Rhode Island news
09:26 AM EST on Wednesday, March 9, 2005
PROVIDENCE -- Seymour Hersh has his own version of history.
AP file photo Seymour Hersh
Hersh is writing what he calls an "alternative history" of the Bush
administration in articles that have appeared in the New Yorker magazine
over the past three years.
According to Hersh's account, the White House and federal government
have been overtaken by a handful of neo-conservatives; President Bush
and his advisers decided to go to war with Iraq in February 2002 and
ignored any advisers who opposed the invasion; and the torture at the
Abu Ghraib prison was ordered by people in the highest levels of U.S.
government.
Hersh has a record of breaking big stories, like the Abu Ghraib scandal.
He writes about things people don't want to believe, and some don't
believe.
In 1970, he won a Pulitzer Prize for International Reporting after
exposing the My Lai massacre in Vietnam and its subsequent cover-up.
Hundreds of unarmed Vietnamese civilians, including women and children,
were killed by American soldiers in the massacre.
Hersh was invited to speak at Brown University last night at the 39th
annual Meiklejohn Lecture. The event honors the memory of educator,
Brown alumnus and civil libertarian Alexander Meiklejohn.
Meiklejohn, who was dean of Brown from 1901 to 1912, was a strong
proponent of free speech and was one of the founding members of the
American Civil Liberties Union.
Brown University graduate Jesselyn Radack introduced Hersh as her hero
last night. Radack was a lawyer with the Justice Department and blew the
whistle on what she felt was the unethical treatment of the "American
Taliban" John Walker Lindh.
Radack said Hersh's stories about Abu Ghraib reminded her of something
Meiklejohn once said when he was criticized for speaking his mind on
unpopular issues.
"I differ from most of you on most of the issues of life, and I'm going
to keep it up," she quoted.
Hersh took the podium and spoke at break-neck speed for an
hour-and-a-half, roaming from topic to topic. He backtracked, he jumped
ahead, he went on tangents and cracked jokes before the crowd of nearly
500.
Hersh, a critic of the president, said Mr. Bush is impermeable to
criticism, whether from the press or the people.

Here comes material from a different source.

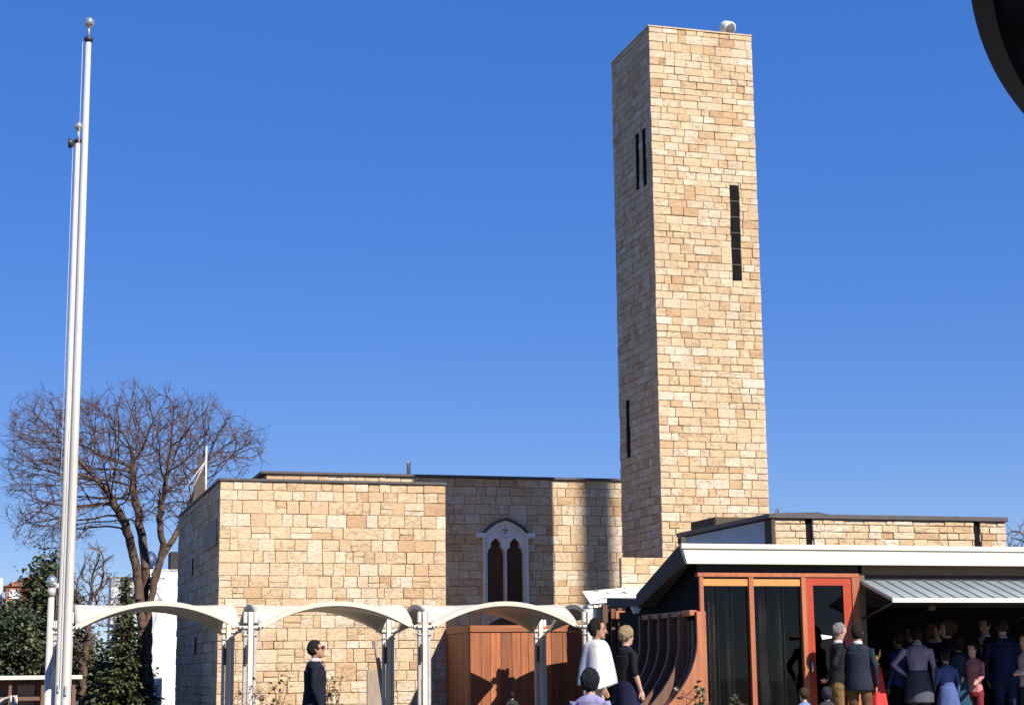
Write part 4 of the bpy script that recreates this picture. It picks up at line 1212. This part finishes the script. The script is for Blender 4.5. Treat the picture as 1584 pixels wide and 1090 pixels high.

"He's convinced he's doing the right thing. I don't know whether he
thinks he's doing it on behalf of God or trying to do what his father
didn't do, or more likely, he's a true believer in the ideology of the
neo-conservatives," he said.
"Because of this belief, it doesn't matter how many body bags come
back," Hersh said. "I'm not saying he's indifferent to it, but at some
level he thinks he will be vindicated."
Hersh recently wrote Chain of Command: The Road from 9/11 to Abu Ghraib,
a book that investigates the post-9/11 events that led the invasion of
Iraq.
Hersh said President Bush decided to invade Iraq in February 2002, just
months after the September 11 attack.
Mr. Bush and his advisers would not listen to anyone who disagreed, said
Hersh, who relies on a stable of unnamed sources from all levels of the
military and government.
Anyone who supported invasion was anointed, promoted and consulted, he
said. Everyone else was left out in the cold.
"You've got to drink the Kool-Aid," became the mentality within the
administration, he said.
He said he believes the president will go down as one of the worst
presidents in history, and that Mr. Bush believes just the opposite.
Hersh worked for the New York Times during the 1970s and has rejoined
the paper twice for special assignments. Hersh has written six books,
including The Prince of Power: Kissinger in the Nixon White House, and
is the winner of more than a dozen major journalism awards.
"I think if there is a principle in what I do it is to hold people to
the highest standard possible," Hersh said last night.